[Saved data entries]
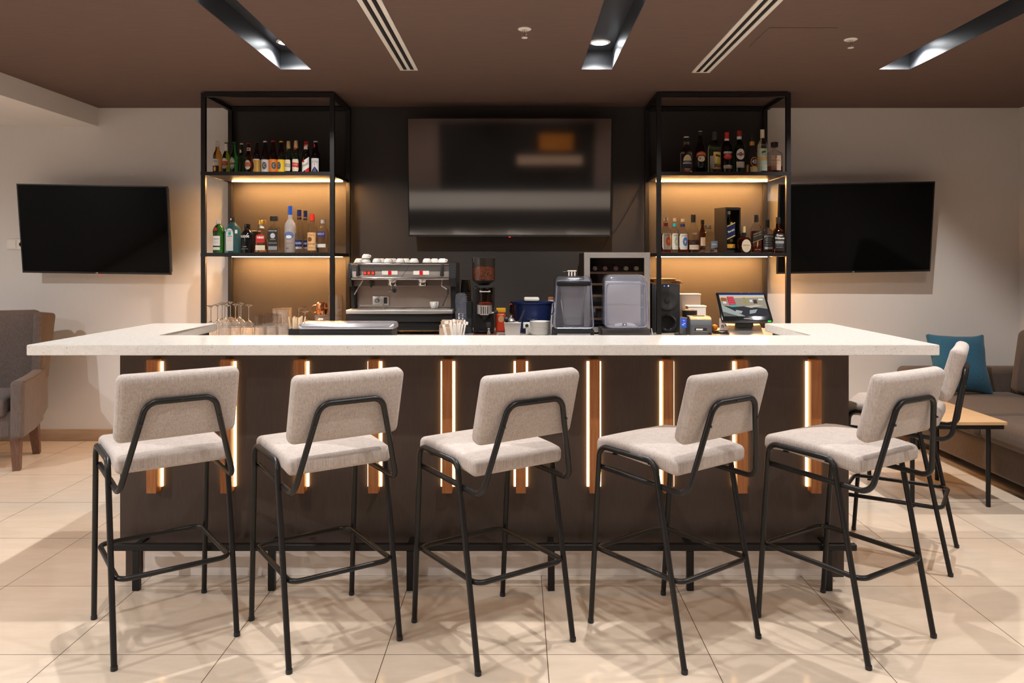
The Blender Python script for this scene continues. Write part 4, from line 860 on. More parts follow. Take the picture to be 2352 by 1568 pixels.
CGp = [(0.052, 0.0), (0.050, 0.03), (0.036, 0.06), (0.012, 0.078), (0.004, 0.086), (0.0035, 0.155), (0.007, 0.166), (0.024, 0.173), (0.038, 0.176), (0.038, 0.178), (0.004, 0.179)]
obj('bowl', lathe(bmesh.new(), CGp[:4], 28, capb=False, capt=False), M['clear_haze'], cp); obj('stem', lathe(bmesh.new(), CGp[3:7], 14, capb=False, capt=False), M['crystal'], cp); obj('foot', lathe(bmesh.new(), CGp[6:], 28, capb=False), M['crystal'], cp)
dupgrp(cp, [(X(687, 5.86), 5.86, ZK + EPS), (X(701, 5.50), 5.50, ZK + EPS), (X(702, 6.07), 6.07, ZK + EPS)], 'upside-down stemmed cocktail glass beside the copper mugs', 'upside-down cocktail glasses by the copper mugs')
tg = tag(obj('tumbler', open_glass([(0.038, 0), (0.0375, 0.03), (0.036, 0.088), (0.033, 0.092)], 0.0025, 0.080), M['clear_haze']), '', 'glass')
sp = []
for y, xa, n_ in ((5.30, -2.02, 7), (5.385, -1.80, 4), (5.47, -1.80, 3), (5.555, -1.80, 3)):
    for k in range(n_): sp.append((xa + .081 * k, y, ZK + EPS, random.random() * 6))
dupgrp(tg, sp, 'upside-down short clear tumbler in the crowd of glasses on the back counter', 'upside-down tumblers on the back counter')
tk = tag(obj('tumbler', open_glass([(0.041, 0), (0.040, 0.03), (0.036, 0.062), (0.032, 0.066)], 0.0025, 0.056), M['clear']), '', 'glass')
dupgrp(tk, [(-1.80, 5.555, ZK + .0935), (-1.719, 5.47, ZK + .0935), (-1.80, 5.385, ZK + .0935)], 'short clear glass stacked on top of other upside-down tumblers', 'short glasses stacked on tumblers')
hg = tag(obj('highball_glass', open_glass([(0.043, 0), (0.042, 0.04), (0.041, 0.165), (0.037, 0.172)], 0.003, 0.155), M['clear_haze']), '', 'glass')
dupgrp(hg, [(X(638, 5.92), 5.92, ZK + EPS), (X(650, 5.78), 5.78, ZK + EPS), (X(622 + 36, 6.02), 6.02, ZK + EPS)], 'tall clear upside-down glass behind the wooden stirrers', 'tall upside-down glasses behind the stirrers')
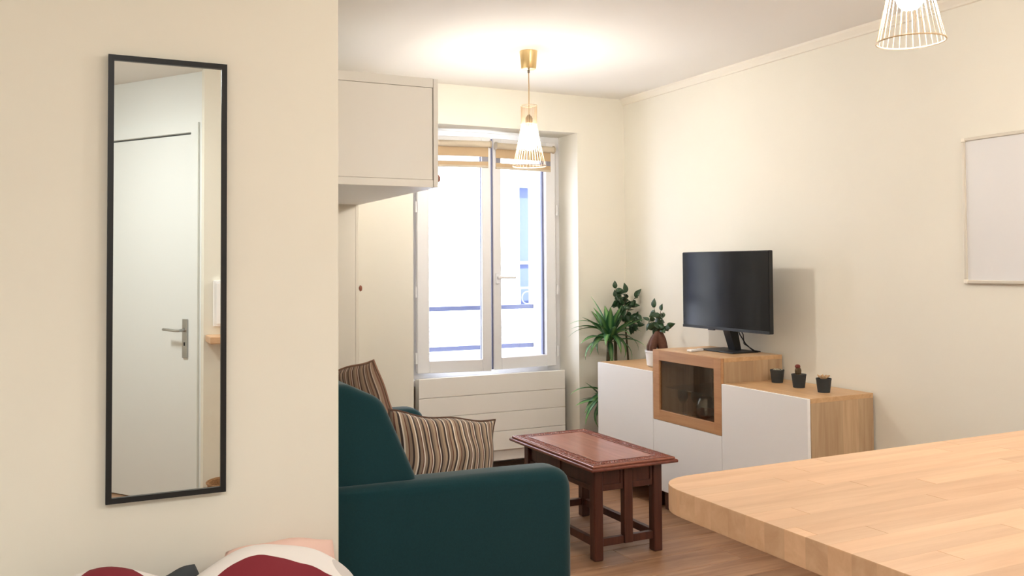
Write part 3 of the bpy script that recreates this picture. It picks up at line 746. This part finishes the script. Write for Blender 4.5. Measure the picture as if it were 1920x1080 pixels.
obj('border_bead', bt, M['mahog_carve'], ct)
cv = bmesh.new(); rc = random.Random(4)
def leafbump(x, y, a, l, w):
    ca, sa = math.cos(a), math.sin(a)
    q = [(-l, 0), (0, -w), (l, 0), (0, w)]
    vs = [cv.verts.new((x+px*ca-py*sa, y+px*sa+py*ca, TZ-0.0015)) for px, py in q]; top = cv.verts.new((x, y, TZ+0.003))
    for i in range(4): cv.faces.new((vs[i], vs[(i+1) % 4], top))
    cv.faces.new(vs[::-1])
x = TX0+0.036
while x < TX1-0.034:
    for y0 in (TY0+0.034, TY1-bw+0.006):
        for j in range(3): leafbump(x+0.003*(j % 2), y0+0.0065+0.0135*j, rc.uniform(0, 3.1), 0.0085, 0.0045)
    x += 0.0145
y = TY0+bw+0.004
while y < TY1-bw-0.004:
    for x0 in (TX0+0.034, TX1-bw+0.006):
        for j in range(3): leafbump(x0+0.0065+0.0135*j, y+0.003*(j % 2), rc.uniform(0, 3.1), 0.0085, 0.0045)
    y += 0.0145
obj('carved_border', cv, M['mahog_carve'], ct, label='carved leaf border', kind='stuff')
lw = 0.048; za = TZ-0.0285
for x in (LX0, LX1-lw):
    for y in (LY0, LY1-lw):
        bm = bmesh.new(); box(bm, (x, y, 0), (x+lw, y+lw, za), 0.004, 1)
        obj('leg', bm, M['mahog'], ct)
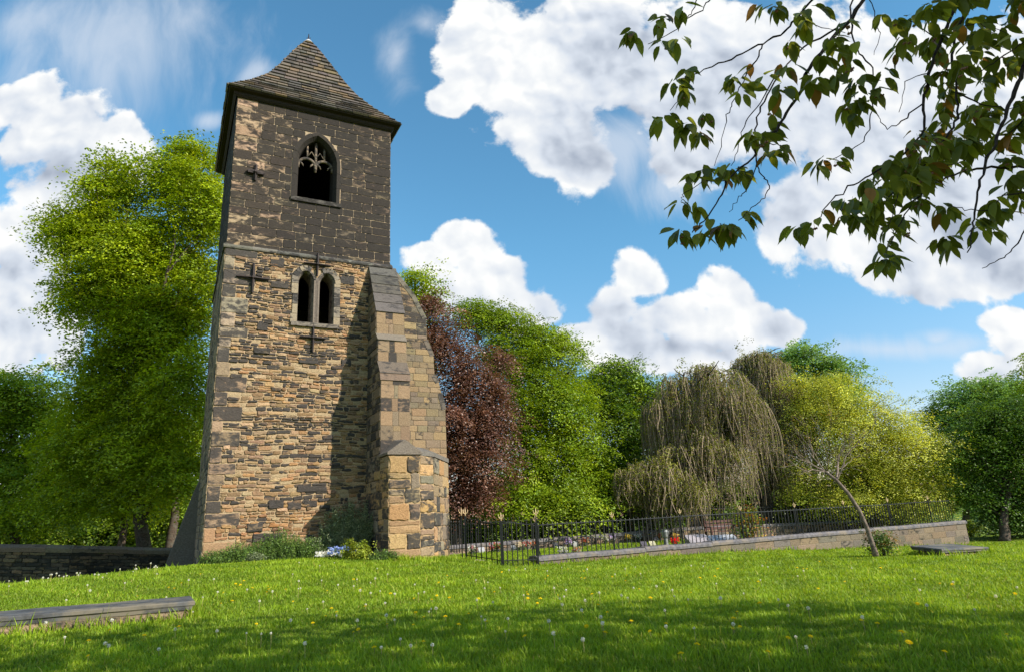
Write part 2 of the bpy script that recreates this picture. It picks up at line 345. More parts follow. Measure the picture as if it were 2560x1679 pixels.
# ------------------------------------------------------------------ masonry
TA=1.08812; TU=np.array([math.sin(TA),math.cos(TA),0]); TV=np.array([-TU[1],TU[0],0]); TZ=np.array([0,0,1.])
TC=np.array([-7.93478,17.0,0]); TWD=4.77; TDP=5.04; OV=.25
def clip(poly,a,b,c):
    """keep a*x+b*y+c>=0"""
    out=[]; n=len(poly)
    for i in range(n):
        p=poly[i]; q=poly[(i+1)%n]; dp=a*p[0]+b*p[1]+c; dq=a*q[0]+b*q[1]+c
        if dp>=0: out.append(p)
        if (dp>=0)!=(dq>=0):
            t=dp/(dp-dq); out.append((p[0]+(q[0]-p[0])*t,p[1]+(q[1]-p[1])*t))
    return out
def stone(mb,poly,fr,h,inset,col,rough=.006,gap=.008,warp=None):
    """one rough faced stone: poly 2-D in frame fr=(origin,U,V,N)"""
    if len(poly)<3: return
    P=np.array(poly); c=P.mean(0); w=np.ptp(P[:,0]); hh=np.ptp(P[:,1])
    if w<.035 or hh<.02: return
    n=len(P); out=[]
    for i in range(n):
        a=P[i]; b=P[(i+1)%n]; l=np.linalg.norm(b-a)
        if l<.01: continue
        cc=min(.022,l*.2); k=max(1,min(5,int(l/.09)))
        ts=np.linspace(cc/l,1-cc/l,k+1)
        for t in ts: out.append(a+(b-a)*t)
    if len(out)<4: return
    Q=np.array(out); d=Q-c; ln=np.linalg.norm(d,axis=1,keepdims=True)+1e-6
    # pull in by gap using separate axis scaling
    sx=max(.3,1-2*gap/max(w,.02)); sy=max(.3,1-2*gap/max(hh,.02))
    Q=c+d*np.array([sx,sy]); Q+=np.random.normal(0,rough,Q.shape)
    if warp: Q[:,1]+=warp(Q[:,0],Q[:,1])
    cc_=Q.mean(0)
    sx2=max(.25,1-2*inset/max(w,.02)); sy2=max(.25,1-2*inset/max(hh,.02))
    Q2=cc_+(Q-cc_)*np.array([sx2,sy2])
    O,U,V,Nn=fr; m=len(Q)
    hv=h*random.uniform(.6,1.25)
    z2=hv+np.random.normal(0,h*.12,m)
    lay=[(Q,np.full(m,-.012)),(Q,np.full(m,hv*.45)),(Q2,z2)]
    vs=[]
    for q,z in lay:
        for i in range(m): vs.append(O+U*q[i,0]+V*q[i,1]+Nn*z[i])
    vs.append(O+U*cc_[0]+V*cc_[1]+Nn*hv*random.uniform(.9,1.25))
    fs=[]
    for L_ in range(2):
        for i in range(m):
            j=(i+1)%m; fs.append((L_*m+i,L_*m+j,(L_+1)*m+j,(L_+1)*m+i))
    for i in range(m): fs.append((2*m+i,2*m+(i+1)%m,3*m))
    mb.add(vs,fs,col)
def jit(c,a=.15,al=None):
    k=1+random.uniform(-a,a); c2=[max(0,x*k*(1+random.uniform(-.05,.05))) for x in c[:3]]
    return tuple(c2)+((c[3] if al is None else al),)
TAN=[(.34,.22,.12),(.40,.26,.14),(.29,.185,.10),(.38,.22,.105),(.26,.17,.105),(.42,.295,.175),(.23,.145,.08)]
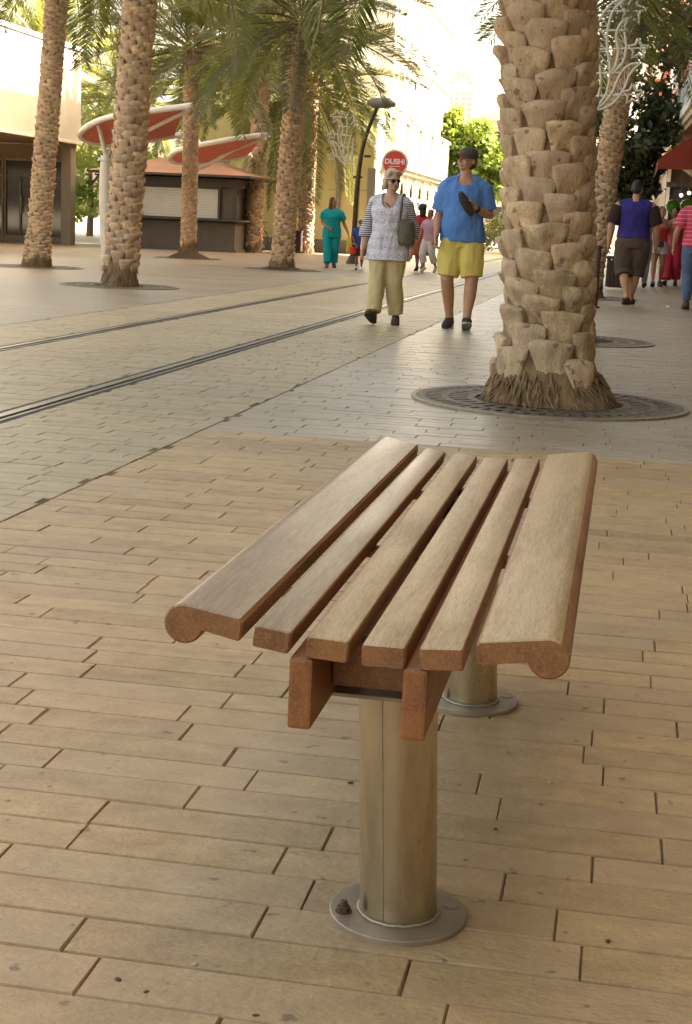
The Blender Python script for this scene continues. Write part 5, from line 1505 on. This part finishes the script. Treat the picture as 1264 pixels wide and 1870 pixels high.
MB().tube(smooth_path([(-.07, 0, 1.04), (-.06, -.02, 1.15), (-.055, .02, 1.285), (-.045, .10, 1.30), (-.04, .17, 1.2), (.02, .10, 1.04)]), .010, 8).build('strap', M_olive, t)

# --- the woman in turquoise and the child
teal = cloth('turquoise_cotton', (.012, .33, .37)); M_yel = mat('yellow_bag_plastic', (.62, .50, .06), .5)
hang = lambda dx=0.0, fy=-.05: [((-.255 - dx, .03, 1.12), (-.265 - dx, fy, .88), None, None, .5), ((.255 + dx, .03, 1.12), (.265 + dx, fy, .88), None, None, .5)]
walk = [((-.10, -.07, .49), (-.10, -.15, .10), -.25, -.1), ((.09, .0, .49), (.09, .14, .11), .25, .1)]
P3 = Fig('woman in turquoise tunic and trousers walking before the yellow wall', -6.47, 33.3, .25, 1.53, S_mid,
         arms=[((-.26, .05, 1.14), (-.10, -.17, 1.00), (.6, -.3, -.5), None, .5), ((.30, .02, 1.12), (.40, -.06, .90), (.3, -.2, -1), None, .7)], legs=walk, head=(.75, 0, 0), girth=1.12, belly=.02, chest=.02, voxel=.013)
P3.body(); P3.top(teal, .76, g=.03, sleeve=.36, sg=.03, sf=.02, flare=.03, name='tunic'); P3.pants(teal, .97, g=.03, flare=.03); P3.hair(H_brown, 'long'); P3.shoes(brown_shoe, M_sole_w)
t = thing('carrier_bag', 'yellow carrier bag hanging from the hand of the woman in turquoise', 'bag', (-6.47 + .40, 33.3 - .0, 0))
mb = MB(); mb.rings([(0, 0, .34, .05, .09), (0, 0, .38, .065, .12), (0, 0, .55, .06, .11), (0, 0, .66, .04, .07), (0, 0, .74, .012, .03), (0, 0, .78, .008, .02)], 16)
obj('sack', remeshed(mb, 'sack', .012, 2, .012, 14), M_yel, t)
kid_blue = cloth('blue_shirt_cloth', (.03, .09, .32)); kid_dark = cloth('dark_shorts', (.10, .045, .035))
P4 = Fig('small child in blue shirt standing by the leaning street lamp', -5.74, 32.8, .2, 1.08, S_brown, arms=[((-.25, 0, 1.12), (-.2, -.16, .93), None, None, .5), ((.25, .03, 1.12), (.26, -.05, .88), None, None, .5)], legs=walk, head=(.3, .1, 0), girth=1.02, voxel=.016)
P4.head_scale = 1
P4.body(face=False); P4.top(kid_blue, .80, g=.03, sleeve=.4, sg=.03); P4.pants(kid_dark, .5, g=.04, flare=.02, name='shorts'); P4.hair(H_dark, 'short'); P4.shoes(M_sock, M_sole_w)
M_redtoy = mat('red_plastic', (.75, .05, .03), .4)
t = thing('toy_bucket', 'small red bucket held by the child in blue', 'toy', (-5.74 - .11, 32.8 - .20, 0))
MB().tube([(0, 0, .34), (0, 0, .36), (0, 0, .48), (0, 0, .485)], [.055, .062, .085, .09], 16).build('pail', M_redtoy, t)
MB().tube([(.085 * math.cos(PI * k / 10), 0, .485 + .08 * math.sin(PI * k / 10)) for k in range(11)], .006, 6).build('handle', M_sole_w, t)

# --- behind the couple
red_c = cloth('red_cotton', (.50, .04, .03)); orange_c = cloth('orange_skirt_cloth', (.34, .095, .03)); lilac = cloth('lilac_cotton', (.50, .31, .42)); white_c = cloth('white_trousers', (.62, .56, .55))
P5 = Fig('person with big dark hair, red top and orange skirt behind the shoulder bag', -4.60, 34.2, PI + .3, 1.46, S_brown, hang(), walk, girth=1.0, voxel=.014)
P5.body(face=False); P5.top(red_c, .90, g=.02, sleeve=.3); P5.skirt(orange_c, .42, flare=.06); P5.hair(H_dark, 'afro', .012); P5.shoes(M_shoe_d)
P6 = Fig('person in lilac top and white trousers striding behind the man in blue', -4.30, 33.3, -.5, 1.36, S_mid,
         arms=[((-.27, -.02, 1.12), (-.33, -.08, .88), None, None, .5), ((.26, .03, 1.12), (.25, -.1, .9), None, None, .5)], legs=[((-.10, -.15, .50), (-.10, -.05, .14), .5, -.1), ((.09, .05, .49), (.09, .26, .16), .7, .1)], girth=1.02, voxel=.014)
P6.body(face=False, feet=True); P6.top(lilac, .88, g=.022, sleeve=.3); P6.pants(white_c, .80, g=.03, flare=.02); P6.hair(H_brown, 'bun'); P6.shoes(cloth('pale_sandal', (.5, .4, .34)))

# --- right pavement
purple = cloth('purple_jersey', (.045, .035, .20)); dk_brown = cloth('dark_brown_cloth', (.045, .026, .024)); cargo = cloth('brown_cargo_cloth', (.105, .075, .055)); M_sandal = cloth('sandal_leather', (.09, .055, .035))
P7 = Fig('man from behind in purple shirt with dark sleeves and brown knee length shorts', .06, 22.8, PI, 1.79, S_tan,
         arms=[((-.315, .02, 1.12), (-.33, -.06, .86), None, None, .6), ((.315, .04, 1.12), (.335, -.0, .86), (0, -.1, -1), (-1, .2, 0), .5)],
         legs=[((-.085, -.10, .49), (-.03, -.12, .10), 0, -.15), ((.10, -.02, .48), (.03, .14, .13), .55, .1)], head=(-.25, .12, 0), girth=1.22, belly=.03, voxel=.012, sh=.20, ak=1.15, lk=1.12)
P7.body(feet=True, face=False); P7.top(purple, .94, g=.028, sleeve=.47, sg=.024, sf=.02, name='shirt', sl_mat=dk_brown, wr=.008); P7.pants(cargo, .61, g=.035, flare=.022, name='shorts', hipg=.02, wr=.009); P7.hair(H_dark, 'short')
for sd in (0, 1):
    L_ = P7.legs[sd]; M = Matrix.Rotation(L_[3], 3, 'Z') @ Matrix.Rotation(L_[2], 3, 'X')
    k = MB().prism([(-.040, .07), (-.046, .0), (-.05, -.09), (-.045, -.16), (-.02, -.20), (.02, -.20), (.045, -.16), (.05, -.09), (.046, 0), (.040, .07), (.02, .10), (-.02, .10)], -.02, .003, 'z')
    for yy, hh in ((-.10, .075), (-.02, .09)): k.tube([(.05 * math.cos(PI * q / 8), yy, hh * math.sin(PI * q / 8)) for q in range(9)], .010, 6)
    k.v = [tuple(M @ (Vector(v) - Vector((0, .01, .085))) + Vector(L_[1])) for v in k.v]
    k.build('sandal', M_sandal, P7.t)
pink_s = stripes('pink_striped_jersey', (.62, .05, .11), (.68, .32, .36), 17, .84); jeans = cloth('blue_jeans', (.12, .16, .27), .3)
P8 = Fig('person in pink striped shirt and jeans at the edge of the right pavement', .965, 22.3, PI, 1.72, S_tan,
         arms=[((-.30, .02, 1.12), (-.32, -.05, .87), None, None, .6), ((.30, .03, 1.12), (.335, -.05, .90), (.05, -.1, -1), (-1, -.2, 0), .5)], legs=[((-.09, -.05, .49), (-.09, -.1, .10), 0, -.1), ((.10, .0, .49), (.09, .08, .10), .2, .1)], girth=1.12, belly=.02, voxel=.012)
P8.body(face=False); P8.top(pink_s, .90, g=.028, sleeve=.40, sg=.03, sf=.018, name='shirt'); P8.pants(jeans, .97, g=.022); P8.hair(H_dark, 'short'); P8.shoes(brown_shoe, M_sole_d)
w_short = cloth('white_shorts', (.62, .58, .54)); pink_j = cloth('raspberry_jumpsuit_cloth', (.48, .035, .075))
P9 = Fig('woman in red strapless top and white shorts walking on the right pavement', .62, 31.6, .1, 1.60, S_mid, arms=[((-.25, .03, 1.12), (-.20, -.14, .95), (.5, -.3, -.4), None, .6), ((.25, .03, 1.12), (.22, -.10, .90), None, None, .5)], legs=walk, head=(.55, 0, 0), girth=.98, chest=.025, voxel=.013)
P9.body(feet=True); P9.top(red_c, .98, 1.30, g=.012, sleeve=0, name='top'); P9.pants(w_short, .22, g=.02, flare=.01, name='shorts'); P9.hair(H_brown, 'bun'); P9.shoes(M_sandal, M_sole_d, g=.002)
t = thing('handbag', 'black and white handbag at the hip of the woman in red', 'bag', (.62 - .02, 31.6 - .22, 0))
MB().box((0, 0, .86), (.20, .07, .13), bev=.015).build('pouch', M_shoe_d, t)
MB().box((-.06, -.038, .85), (.09, .008, .10), rot=Matrix.Rotation(.5, 3, 'Y')).build('flap', M_sole_w, t)
MB().tube([(-.09, 0, .92), (-.04, 0, 1.03), (.04, 0, 1.03), (.09, 0, .92)], .007, 6).build('handle', M_shoe_d, t)
P10 = Fig('woman in raspberry strapless jumpsuit walking under the green balloons', .93, 32.7, -.15, 1.61, S_mid, arms=[((-.25, .03, 1.12), (-.27, -.05, .88), None, None, .5), ((.25, .03, 1.12), (.27, -.05, .88), None, None, .5)], legs=walk, head=(-.6, 0, 0), girth=.98, chest=.03, voxel=.013)
P10.body(feet=True); P10.top(pink_j, .92, 1.31, g=.012, sleeve=0, name='bodice'); P10.pants(pink_j, .94, g=.03, flare=.05, wr=.012); P10.hair(H_dark, 'long'); P10.shoes(M_sandal, M_sole_d, g=.002)
grey_j = cloth('grey_blue_jeans', (.26, .30, .36)); grey_t = cloth('grey_shirt', (.20, .20, .21))
P11 = Fig('person in grey shirt and pale jeans hidden behind the purple shirted man', .26, 30.0, PI, 1.68, S_mid, hang(), walk, girth=1.04, voxel=.014)
P11.body(face=False); P11.top(grey_t, .92, g=.025, sleeve=.4, sg=.02); P11.pants(grey_j, .97, g=.024); P11.hair(H_dark, 'short'); P11.shoes(M_shoe_d)
P12 = Fig('far pedestrian in white shirt beyond the hedge', -6.9, 84, .2, 1.72, S_mid, hang(), walk, voxel=.02)
P12.body(face=False); P12.top(white_c, .9, g=.025, sleeve=.4); P12.pants(jeans, .97, g=.02); P12.hair(H_dark, 'short')
P13 = Fig('far pedestrian in red shirt beyond the hedge', -7.5, 86, -.3, 1.66, S_mid, hang(), walk, voxel=.02)
P13.body(face=False); P13.top(red_c, .9, g=.025, sleeve=.4); P13.pants(grey_j, .97, g=.02); P13.hair(H_dark, 'short')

== Exercise objective ==
Copy each line above containing the string "that".

== Exercise response ==
Write part 3 of the bpy script that recreates this picture. It picks up at line 746. This part finishes the script. Write for Blender 4.5. Measure the picture as if it were 1920x1080 pixels.
Write part 2 of the bpy script that recreates this picture. It picks up at line 345. More parts follow. Measure the picture as if it were 2560x1679 pixels.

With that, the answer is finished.